If you’re involved in the manufacture or distribution of over-the-counter (OTC) drug products in the United States, you’re already operating in one of the most scrutinized regulatory environments in the world. Yet many companies, especially smaller brands and private-label manufacturers, treat supply chain quality as an afterthought rather than a foundational business strategy.
That’s a costly mistake.
Supply Chain Quality Management (SCQM) is a systematic approach to managing product quality across the entire supply chain, from suppliers and service providers through the manufacturing process to the end user. The goal is clear: ensure that products consistently meet pre-established quality standards, regulatory requirements, and customer expectations. Every time. Without exception.
The Four Pillars of SCQM
Effective supply chain quality management isn’t built on a single policy or a single audit. It rests on four essential elements working in concert:
1. Quality Management of Suppliers and Service Providers
You can’t control what you don’t measure. Qualifying your raw material suppliers, contract manufacturers, and testing labs before engaging them, and continuously monitoring them afterward, is the bedrock of a strong SCQM program.
2. Monitoring of the Manufacturing Process
In-process testing, product release testing, and stability studies are not box-checking exercises. They are your early warning system. Tracking and trending critical processing data over time can reveal drift before it becomes a deviation.
3. Introduction of High-Quality Processes Throughout
Quality Agreements. Process and cleaning validations. Validated testing methods for both release and stability. These are the structural elements that transform SCQM from a reactive function into a proactive discipline.

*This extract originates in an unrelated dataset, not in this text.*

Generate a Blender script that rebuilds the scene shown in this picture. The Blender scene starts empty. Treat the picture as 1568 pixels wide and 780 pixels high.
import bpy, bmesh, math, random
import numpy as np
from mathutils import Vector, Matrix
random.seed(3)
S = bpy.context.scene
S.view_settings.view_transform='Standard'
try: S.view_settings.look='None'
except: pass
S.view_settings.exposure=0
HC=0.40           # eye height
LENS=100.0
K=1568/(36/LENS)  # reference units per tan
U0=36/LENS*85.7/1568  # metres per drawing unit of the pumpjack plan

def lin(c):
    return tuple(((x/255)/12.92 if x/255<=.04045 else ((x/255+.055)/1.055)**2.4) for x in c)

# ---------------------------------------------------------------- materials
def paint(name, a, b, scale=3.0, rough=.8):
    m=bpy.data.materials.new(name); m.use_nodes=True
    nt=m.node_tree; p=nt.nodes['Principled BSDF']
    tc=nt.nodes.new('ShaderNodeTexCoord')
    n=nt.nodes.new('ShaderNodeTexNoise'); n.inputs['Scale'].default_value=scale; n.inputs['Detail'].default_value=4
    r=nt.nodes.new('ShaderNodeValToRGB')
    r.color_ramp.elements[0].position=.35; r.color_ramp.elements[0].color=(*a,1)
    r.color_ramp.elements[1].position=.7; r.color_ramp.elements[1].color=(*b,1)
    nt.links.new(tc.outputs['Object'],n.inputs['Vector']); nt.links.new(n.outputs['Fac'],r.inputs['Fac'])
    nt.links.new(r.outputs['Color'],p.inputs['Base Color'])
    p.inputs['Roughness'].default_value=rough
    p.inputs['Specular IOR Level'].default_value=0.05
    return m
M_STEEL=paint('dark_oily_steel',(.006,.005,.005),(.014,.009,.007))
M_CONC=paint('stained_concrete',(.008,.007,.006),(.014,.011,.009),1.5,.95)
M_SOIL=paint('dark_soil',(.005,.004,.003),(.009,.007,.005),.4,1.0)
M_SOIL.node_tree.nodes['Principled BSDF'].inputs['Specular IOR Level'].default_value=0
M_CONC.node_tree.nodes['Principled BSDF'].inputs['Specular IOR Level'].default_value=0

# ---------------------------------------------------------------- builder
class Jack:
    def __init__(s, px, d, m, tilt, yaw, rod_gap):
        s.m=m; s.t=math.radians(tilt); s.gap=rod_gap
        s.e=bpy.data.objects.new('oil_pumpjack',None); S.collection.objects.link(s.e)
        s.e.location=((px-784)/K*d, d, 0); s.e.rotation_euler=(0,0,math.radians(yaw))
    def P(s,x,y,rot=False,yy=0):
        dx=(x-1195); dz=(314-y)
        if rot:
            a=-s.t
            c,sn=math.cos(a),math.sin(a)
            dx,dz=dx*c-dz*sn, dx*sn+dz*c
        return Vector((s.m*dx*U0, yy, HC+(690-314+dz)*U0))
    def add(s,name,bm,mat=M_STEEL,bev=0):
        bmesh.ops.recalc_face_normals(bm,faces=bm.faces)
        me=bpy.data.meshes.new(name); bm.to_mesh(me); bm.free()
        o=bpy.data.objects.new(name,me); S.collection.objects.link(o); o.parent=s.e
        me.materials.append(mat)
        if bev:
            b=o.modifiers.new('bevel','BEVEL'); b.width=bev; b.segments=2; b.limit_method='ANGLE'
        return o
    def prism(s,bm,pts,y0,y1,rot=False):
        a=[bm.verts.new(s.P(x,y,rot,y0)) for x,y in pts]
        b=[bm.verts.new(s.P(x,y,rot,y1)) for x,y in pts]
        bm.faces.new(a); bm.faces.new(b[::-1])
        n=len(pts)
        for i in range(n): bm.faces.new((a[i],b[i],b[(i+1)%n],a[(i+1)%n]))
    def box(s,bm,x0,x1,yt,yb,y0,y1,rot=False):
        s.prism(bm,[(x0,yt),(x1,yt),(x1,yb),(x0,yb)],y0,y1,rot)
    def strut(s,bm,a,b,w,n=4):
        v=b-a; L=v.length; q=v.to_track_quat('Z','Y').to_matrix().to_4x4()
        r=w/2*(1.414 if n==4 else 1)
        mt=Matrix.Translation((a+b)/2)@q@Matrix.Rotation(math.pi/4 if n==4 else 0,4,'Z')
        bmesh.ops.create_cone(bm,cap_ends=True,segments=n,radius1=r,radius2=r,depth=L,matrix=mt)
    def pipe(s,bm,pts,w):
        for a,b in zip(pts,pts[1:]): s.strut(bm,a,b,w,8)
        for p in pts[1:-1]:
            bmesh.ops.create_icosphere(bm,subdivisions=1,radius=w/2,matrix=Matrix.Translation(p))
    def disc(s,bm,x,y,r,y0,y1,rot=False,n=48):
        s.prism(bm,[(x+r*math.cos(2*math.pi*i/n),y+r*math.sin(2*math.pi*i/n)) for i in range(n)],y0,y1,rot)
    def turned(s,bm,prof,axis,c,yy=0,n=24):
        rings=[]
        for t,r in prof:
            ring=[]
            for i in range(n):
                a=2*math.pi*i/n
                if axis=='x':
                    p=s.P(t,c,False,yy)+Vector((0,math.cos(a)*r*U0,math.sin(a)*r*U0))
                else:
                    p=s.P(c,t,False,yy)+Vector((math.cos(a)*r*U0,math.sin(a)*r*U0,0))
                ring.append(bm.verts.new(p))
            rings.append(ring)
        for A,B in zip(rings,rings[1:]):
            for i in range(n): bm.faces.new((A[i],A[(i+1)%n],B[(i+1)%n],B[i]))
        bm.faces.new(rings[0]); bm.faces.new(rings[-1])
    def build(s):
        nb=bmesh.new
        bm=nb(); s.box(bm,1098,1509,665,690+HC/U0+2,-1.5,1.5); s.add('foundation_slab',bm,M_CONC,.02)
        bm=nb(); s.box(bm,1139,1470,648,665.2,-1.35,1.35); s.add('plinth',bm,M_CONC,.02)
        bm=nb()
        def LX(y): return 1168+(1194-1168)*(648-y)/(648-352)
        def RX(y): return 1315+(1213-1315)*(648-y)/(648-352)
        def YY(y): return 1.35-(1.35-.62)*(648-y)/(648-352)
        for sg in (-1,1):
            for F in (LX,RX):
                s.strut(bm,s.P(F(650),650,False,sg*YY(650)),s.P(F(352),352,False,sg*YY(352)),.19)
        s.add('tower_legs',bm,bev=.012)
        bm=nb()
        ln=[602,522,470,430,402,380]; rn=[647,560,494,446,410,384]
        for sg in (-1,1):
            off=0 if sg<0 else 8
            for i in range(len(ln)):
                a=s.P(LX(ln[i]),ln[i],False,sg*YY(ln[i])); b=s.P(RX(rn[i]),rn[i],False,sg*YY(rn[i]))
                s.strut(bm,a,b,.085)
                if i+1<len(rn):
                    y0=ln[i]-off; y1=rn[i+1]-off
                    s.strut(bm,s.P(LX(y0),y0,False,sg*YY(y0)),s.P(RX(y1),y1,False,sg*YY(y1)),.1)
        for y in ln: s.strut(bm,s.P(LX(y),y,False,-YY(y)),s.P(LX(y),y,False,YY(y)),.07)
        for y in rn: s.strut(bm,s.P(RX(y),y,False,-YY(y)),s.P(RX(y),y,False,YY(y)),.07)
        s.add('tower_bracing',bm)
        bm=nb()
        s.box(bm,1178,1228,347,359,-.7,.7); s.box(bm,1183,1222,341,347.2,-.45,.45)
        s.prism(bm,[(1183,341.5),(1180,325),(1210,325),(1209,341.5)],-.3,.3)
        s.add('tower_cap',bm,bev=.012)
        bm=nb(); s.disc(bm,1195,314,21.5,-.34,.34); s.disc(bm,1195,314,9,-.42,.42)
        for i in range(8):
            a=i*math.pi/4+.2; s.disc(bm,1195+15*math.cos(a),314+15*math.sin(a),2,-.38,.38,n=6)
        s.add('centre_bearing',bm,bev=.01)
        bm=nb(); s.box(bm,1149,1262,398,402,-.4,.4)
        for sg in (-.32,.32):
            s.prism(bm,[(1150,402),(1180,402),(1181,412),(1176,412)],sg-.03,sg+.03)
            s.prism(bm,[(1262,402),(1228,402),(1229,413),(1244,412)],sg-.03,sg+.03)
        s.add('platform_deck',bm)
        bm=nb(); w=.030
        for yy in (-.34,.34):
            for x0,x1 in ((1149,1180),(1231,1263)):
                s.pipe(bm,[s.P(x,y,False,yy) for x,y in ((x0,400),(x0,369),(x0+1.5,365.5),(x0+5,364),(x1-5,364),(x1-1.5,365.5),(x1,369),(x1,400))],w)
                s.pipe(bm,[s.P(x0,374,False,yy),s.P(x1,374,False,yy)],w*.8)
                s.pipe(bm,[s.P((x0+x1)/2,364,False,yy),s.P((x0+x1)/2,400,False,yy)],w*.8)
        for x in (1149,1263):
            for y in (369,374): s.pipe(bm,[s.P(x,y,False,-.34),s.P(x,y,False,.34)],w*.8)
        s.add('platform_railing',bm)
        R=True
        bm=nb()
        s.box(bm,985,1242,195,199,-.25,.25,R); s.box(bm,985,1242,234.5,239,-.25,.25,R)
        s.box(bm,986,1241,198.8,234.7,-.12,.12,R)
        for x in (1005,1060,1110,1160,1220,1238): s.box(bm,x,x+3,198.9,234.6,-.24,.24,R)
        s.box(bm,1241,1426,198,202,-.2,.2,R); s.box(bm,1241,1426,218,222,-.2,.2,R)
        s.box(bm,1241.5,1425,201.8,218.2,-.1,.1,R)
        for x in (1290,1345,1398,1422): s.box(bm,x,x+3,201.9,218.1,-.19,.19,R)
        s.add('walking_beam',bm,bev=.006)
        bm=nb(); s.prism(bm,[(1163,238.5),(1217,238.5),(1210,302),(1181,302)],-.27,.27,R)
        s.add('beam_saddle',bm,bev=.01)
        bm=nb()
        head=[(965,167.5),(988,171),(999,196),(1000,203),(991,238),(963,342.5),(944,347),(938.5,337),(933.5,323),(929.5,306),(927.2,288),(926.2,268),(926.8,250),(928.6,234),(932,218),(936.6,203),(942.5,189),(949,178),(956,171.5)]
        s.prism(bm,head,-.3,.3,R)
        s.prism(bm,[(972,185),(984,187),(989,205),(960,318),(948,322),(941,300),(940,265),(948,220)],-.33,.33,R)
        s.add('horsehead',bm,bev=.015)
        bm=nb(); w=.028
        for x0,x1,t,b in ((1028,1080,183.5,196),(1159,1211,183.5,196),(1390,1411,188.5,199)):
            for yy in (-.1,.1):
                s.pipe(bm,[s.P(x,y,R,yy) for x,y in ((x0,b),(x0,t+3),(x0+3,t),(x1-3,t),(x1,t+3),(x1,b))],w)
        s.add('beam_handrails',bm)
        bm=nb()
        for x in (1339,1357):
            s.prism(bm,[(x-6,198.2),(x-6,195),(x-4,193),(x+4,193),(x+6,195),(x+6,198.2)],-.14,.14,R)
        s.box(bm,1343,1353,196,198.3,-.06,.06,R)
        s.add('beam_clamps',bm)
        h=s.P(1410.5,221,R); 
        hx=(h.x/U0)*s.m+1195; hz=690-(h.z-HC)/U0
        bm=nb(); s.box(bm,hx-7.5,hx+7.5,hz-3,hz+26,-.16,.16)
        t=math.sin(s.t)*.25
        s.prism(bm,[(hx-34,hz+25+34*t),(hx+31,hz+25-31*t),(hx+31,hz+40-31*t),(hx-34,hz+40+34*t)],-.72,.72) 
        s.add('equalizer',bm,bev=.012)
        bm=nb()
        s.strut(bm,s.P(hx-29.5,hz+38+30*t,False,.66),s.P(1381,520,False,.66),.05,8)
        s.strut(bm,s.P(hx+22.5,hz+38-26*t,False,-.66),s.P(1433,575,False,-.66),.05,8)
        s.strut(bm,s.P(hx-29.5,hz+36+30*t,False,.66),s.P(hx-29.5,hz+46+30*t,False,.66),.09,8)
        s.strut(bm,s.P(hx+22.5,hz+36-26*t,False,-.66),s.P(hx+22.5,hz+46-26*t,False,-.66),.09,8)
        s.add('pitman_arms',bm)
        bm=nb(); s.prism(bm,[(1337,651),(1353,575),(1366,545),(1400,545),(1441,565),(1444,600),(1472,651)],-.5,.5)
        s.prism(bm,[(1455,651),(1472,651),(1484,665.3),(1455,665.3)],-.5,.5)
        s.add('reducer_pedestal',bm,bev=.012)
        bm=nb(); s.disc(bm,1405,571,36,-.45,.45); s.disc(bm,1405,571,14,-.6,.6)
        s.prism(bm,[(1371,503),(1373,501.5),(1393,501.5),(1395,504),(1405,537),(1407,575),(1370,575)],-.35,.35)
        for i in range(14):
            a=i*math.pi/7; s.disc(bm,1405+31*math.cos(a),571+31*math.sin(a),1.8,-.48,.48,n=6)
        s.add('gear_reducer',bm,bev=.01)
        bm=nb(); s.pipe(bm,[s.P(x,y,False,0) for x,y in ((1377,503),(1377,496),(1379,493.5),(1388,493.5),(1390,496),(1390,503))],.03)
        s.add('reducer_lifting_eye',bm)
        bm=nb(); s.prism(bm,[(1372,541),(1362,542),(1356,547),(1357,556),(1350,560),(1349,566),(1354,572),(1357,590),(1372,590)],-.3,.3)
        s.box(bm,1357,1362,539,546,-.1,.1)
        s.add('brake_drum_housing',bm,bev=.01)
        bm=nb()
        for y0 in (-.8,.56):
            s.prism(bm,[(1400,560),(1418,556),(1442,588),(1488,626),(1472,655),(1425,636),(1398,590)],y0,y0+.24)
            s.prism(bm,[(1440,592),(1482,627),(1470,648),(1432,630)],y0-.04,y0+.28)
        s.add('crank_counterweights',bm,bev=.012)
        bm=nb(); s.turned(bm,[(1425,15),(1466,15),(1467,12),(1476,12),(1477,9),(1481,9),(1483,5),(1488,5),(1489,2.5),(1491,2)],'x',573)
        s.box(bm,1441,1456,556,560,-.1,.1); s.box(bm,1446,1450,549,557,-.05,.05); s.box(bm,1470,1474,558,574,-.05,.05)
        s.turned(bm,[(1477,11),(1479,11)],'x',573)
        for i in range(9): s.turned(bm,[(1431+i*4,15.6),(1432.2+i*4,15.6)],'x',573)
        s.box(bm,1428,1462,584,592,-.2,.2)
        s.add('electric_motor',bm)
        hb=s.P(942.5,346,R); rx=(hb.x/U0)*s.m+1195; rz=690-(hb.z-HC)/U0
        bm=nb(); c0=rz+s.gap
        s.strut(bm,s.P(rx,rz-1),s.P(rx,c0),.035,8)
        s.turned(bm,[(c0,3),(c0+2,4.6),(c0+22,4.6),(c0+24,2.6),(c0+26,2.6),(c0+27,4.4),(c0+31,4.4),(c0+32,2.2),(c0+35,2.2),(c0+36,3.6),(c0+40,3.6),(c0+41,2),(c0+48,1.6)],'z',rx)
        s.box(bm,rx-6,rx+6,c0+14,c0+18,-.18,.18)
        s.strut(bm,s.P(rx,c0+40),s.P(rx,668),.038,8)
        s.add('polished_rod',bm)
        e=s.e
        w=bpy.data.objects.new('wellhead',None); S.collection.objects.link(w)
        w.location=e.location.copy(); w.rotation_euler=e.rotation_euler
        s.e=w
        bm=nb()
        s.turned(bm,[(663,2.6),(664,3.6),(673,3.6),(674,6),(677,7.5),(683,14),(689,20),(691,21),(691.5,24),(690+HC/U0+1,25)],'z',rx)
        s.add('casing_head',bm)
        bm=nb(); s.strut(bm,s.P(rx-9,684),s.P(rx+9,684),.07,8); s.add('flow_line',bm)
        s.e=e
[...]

4. Visibility Over the Entire Supply Chain
From the API suppliers who provide your active ingredients, to the logistics companies who store and distribute your finished product, quality must be visible and verifiable at every node. If you can’t see it, you can’t manage it.
Why “Good Enough” Isn’t Good Enough
The OTC drug market operates on thin margins and high volume. A single quality failure, a contaminated batch, a labeling discrepancy, or a packaging component that doesn’t meet USP standards can trigger a recall, attract FDA scrutiny, and permanently damage consumer trust in your brand. The cost of a recall far exceeds the cost of the due diligence that could have prevented it.
SCQM enables early discovery of supply chain quality issues. Early discovery reduces correction costs and disruptions. It also preserves something that is genuinely hard to rebuild: brand reputation.
SCQM Is Not Just for Drug Products
One question we hear regularly: Does this apply to cosmetics, too?
Yes. Although cosmetic products are more lightly regulated than OTC drugs, the business logic for SCQM applies equally. The same supply chain vulnerabilities exist. The same reputational risks are present. And increasingly, as the Modernization of Cosmetics Regulation Act (MoCRA) reshapes FDA oversight of cosmetics, robust quality systems are becoming the expectation, not the exception.